Familière de métier, trempée de langue comme le fer blanc dans le rouge, cette couleur aristocratique romaine, celle des talons rouges devenue la ligne rouge qu’elle franchit allègrement.
« When I am alone I am happy / Dit William Carlos à Valérie / Qui lui répond tout de go moi aussi », poète de son métier et de sa profession d’il était une fois.
« Who rules the waves ? Qui roule les vagues ? » La vie à contresens.
Une seule rime par poème, de préférence approximative, dit tout l’art pauvre des Riches Heures d’une contemporaine.

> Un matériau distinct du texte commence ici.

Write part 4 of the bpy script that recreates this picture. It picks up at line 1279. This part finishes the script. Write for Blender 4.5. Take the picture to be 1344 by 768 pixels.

« C’est comme si elle avait perdu la ligne de sa vie / C’est comme si elle avait perdu la ligne / C’est comme si elle avait perdu / C’est comme si / C’est comme / C’est ». Il faut, comme Sade, la prendre à la lettre non au mot.
« Nullipares nous n’irions nulle part ? » Oui, nullipare elle l’a emprunté, à qui elle l’avoue en Notes de fin d’ouvrage. Il n’est pas besoin de faire un dessin à une poète de ne pas encombrer la planète.
Valérie Rouzeau, un non-art viscéral de l’abréviation.